Um 20.15 Uhr war es dann so weit, die t.A.T.u.-Show konnte beginnen. Zu einen starken, kraftvollen Instrumental betraten vier hübsche Background-Tänzerinnen in weißen Hemden mit Krawatte die Bühne und hüpften auch gleich gut los, unterstützt von Musikern an Schlagzeug, Gitarre und Keyboard. Ob diese den ganzen Abend irgend einen Ton live auf den Museumsplatz beförderten, bleibt wohl ihr Geheimnis – wie bei t.A.T.u.. Ob die beim Betreten der Bühne stürmisch umjubelten Mädels überhaupt nicht live sangen oder nur ab und an mit viel Effektunterstützung – eigentlich war es den Teenies auf dem Museumsplatz auch egal. Julia Olegovna Volkova und Lena Sergewna Katina lieferten eine gute Show ab, bei der die vermeintlichen Lesben sich zwar einige Male (fast schon gezwungen) beim Aneinander-Vorbeilaufen zärtlich berührten, in Kussorgien aber artete dies überraschenderweise nicht aus. Zwischendurch wurden dafür zweimal zwei Jungs und zwei Mädels auf die Bühne geholt und zum Küssen animiert – na danke! Aber zurück zum Konzert. Die hübschen Mädels tanzten, sangen (?), hüpften umher – und ließen wirklich gut gemachte Musik hören – kein Wunder, sind sie doch ein Produkt der Produzenten-Legende Trevor Horn, der schon Frankie goes to Hollywood oder Grace Jones ebenso gut vermarkten ließ, damals auch schon mit einigen Skandälchen und einem Fragezeichen hinter Livegesang.

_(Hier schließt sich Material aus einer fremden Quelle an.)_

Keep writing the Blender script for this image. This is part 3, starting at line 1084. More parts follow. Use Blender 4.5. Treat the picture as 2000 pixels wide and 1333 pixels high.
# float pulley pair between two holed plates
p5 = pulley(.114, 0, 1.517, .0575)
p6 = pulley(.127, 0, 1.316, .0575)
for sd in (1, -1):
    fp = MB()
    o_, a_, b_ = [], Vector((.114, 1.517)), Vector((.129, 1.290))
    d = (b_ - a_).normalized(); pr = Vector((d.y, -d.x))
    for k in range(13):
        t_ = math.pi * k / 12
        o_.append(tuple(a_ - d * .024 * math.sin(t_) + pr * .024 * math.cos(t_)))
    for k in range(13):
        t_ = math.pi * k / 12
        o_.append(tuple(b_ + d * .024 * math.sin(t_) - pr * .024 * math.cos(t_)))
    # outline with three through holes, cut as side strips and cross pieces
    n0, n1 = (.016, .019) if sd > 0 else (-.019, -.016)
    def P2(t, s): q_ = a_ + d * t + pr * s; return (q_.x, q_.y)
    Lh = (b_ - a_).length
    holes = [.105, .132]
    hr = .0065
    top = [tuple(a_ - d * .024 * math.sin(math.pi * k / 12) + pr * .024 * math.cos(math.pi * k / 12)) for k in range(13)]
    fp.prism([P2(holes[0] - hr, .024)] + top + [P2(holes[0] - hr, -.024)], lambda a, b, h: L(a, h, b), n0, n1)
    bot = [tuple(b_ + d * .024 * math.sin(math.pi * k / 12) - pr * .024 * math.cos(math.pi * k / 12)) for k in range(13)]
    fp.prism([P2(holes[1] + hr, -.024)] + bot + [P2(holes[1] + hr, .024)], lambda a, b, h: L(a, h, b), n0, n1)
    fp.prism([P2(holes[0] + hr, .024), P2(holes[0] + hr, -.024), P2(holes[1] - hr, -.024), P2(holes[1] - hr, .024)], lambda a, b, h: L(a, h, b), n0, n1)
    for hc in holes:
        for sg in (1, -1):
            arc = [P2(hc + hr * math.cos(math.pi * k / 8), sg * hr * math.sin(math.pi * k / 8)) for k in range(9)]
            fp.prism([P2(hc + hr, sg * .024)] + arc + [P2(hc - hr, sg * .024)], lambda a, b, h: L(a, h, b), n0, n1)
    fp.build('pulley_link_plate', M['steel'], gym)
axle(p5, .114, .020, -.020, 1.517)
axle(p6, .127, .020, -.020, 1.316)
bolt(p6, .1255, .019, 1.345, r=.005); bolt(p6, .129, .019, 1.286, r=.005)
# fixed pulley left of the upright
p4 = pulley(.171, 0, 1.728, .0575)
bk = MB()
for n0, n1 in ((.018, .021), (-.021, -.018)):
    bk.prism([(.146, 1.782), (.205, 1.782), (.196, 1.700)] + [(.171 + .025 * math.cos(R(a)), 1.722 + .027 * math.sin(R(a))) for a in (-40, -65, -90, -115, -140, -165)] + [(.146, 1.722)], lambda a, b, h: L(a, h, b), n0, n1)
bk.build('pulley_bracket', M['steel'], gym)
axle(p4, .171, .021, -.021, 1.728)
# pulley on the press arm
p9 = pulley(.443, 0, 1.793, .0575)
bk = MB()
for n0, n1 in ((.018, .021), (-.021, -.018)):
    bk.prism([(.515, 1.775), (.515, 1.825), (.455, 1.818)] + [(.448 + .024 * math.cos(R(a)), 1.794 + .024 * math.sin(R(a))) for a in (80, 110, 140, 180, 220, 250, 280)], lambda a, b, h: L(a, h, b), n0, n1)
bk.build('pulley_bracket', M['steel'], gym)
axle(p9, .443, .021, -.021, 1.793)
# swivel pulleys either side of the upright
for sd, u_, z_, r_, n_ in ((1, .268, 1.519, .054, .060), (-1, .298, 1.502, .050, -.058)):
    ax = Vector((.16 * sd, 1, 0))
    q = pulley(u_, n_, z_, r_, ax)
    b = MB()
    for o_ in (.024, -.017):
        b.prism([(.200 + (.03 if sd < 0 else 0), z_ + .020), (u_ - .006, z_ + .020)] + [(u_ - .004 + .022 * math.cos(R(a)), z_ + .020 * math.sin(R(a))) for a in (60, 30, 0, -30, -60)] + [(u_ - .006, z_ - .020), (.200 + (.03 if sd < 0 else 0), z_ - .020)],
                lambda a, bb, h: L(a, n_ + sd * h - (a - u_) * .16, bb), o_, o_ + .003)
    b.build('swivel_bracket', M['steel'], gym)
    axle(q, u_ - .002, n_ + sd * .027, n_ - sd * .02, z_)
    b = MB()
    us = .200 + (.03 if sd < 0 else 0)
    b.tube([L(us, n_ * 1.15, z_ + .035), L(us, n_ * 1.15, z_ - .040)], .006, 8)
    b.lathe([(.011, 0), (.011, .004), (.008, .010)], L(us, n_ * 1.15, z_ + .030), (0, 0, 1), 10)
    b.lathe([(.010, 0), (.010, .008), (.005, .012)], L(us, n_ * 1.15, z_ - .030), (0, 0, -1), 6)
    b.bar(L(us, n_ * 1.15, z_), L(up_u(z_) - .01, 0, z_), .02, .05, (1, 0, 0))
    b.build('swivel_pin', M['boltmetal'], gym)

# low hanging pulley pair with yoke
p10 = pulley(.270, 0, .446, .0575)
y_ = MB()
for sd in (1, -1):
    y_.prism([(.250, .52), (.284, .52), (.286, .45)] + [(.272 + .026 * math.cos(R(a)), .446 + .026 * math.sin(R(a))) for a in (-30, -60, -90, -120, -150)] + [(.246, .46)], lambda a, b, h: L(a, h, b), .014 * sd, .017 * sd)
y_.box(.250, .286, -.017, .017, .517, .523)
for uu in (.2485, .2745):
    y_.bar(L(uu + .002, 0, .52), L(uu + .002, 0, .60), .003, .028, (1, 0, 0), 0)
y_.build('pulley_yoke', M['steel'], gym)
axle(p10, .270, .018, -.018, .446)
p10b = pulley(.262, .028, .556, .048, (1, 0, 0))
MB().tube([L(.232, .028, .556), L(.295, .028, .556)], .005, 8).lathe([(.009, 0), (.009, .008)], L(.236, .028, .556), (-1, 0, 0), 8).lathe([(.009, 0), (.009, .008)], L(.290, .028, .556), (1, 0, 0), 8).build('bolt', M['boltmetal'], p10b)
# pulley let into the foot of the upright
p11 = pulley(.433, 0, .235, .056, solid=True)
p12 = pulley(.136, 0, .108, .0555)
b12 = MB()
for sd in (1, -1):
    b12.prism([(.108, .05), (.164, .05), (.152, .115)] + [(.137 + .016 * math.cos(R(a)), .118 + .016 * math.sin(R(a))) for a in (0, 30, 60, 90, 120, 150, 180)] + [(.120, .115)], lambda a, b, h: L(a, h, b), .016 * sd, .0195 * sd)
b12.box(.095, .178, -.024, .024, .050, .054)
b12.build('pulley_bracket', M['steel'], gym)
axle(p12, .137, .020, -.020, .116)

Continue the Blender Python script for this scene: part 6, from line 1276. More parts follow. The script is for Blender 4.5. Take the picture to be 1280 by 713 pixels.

Ob also nun wirklich lesbisch oder nicht, musikalisch boten die Girls genau das, was die Fans hören wollten und was man von ihnen erwarten konnte. Da sie erst ein Album veröffentlicht haben, aber nicht schon nach einer Stunde fertig sein wollten, erklang “All The Things She Said” gleich zweimal, “Not Gonna Get Us” sogar dreimal – sprachlich allerdings zwischen Englisch und Russisch variierend. Für die erste Darbietung der Hitsingle “All The Things She Said” zogen sich Julia und Lena extra auch weiße Hemden an – zum Ärger aller anwesenden Hetero-Männer und Lesben allerdings im barbusigen Moment nur den blanken Rücken präsentierend, während dem Drummer die Vorderseite geboten wurde. Gleiches Spiel wurde später noch einmal vollzogen. Ich werd Schlagzeuger! Ab und an hüpften die beiden Russinen auch nur in knappen Höschen statt wie sonst kurzen Röcken über das Parkett – eine gewisse Erotik wurde also neben guter Musik durchaus auch geboten. Insgesamt ein gut inszenierter Auftritt, der dem Publikum auch sichtlich Freude bereitete.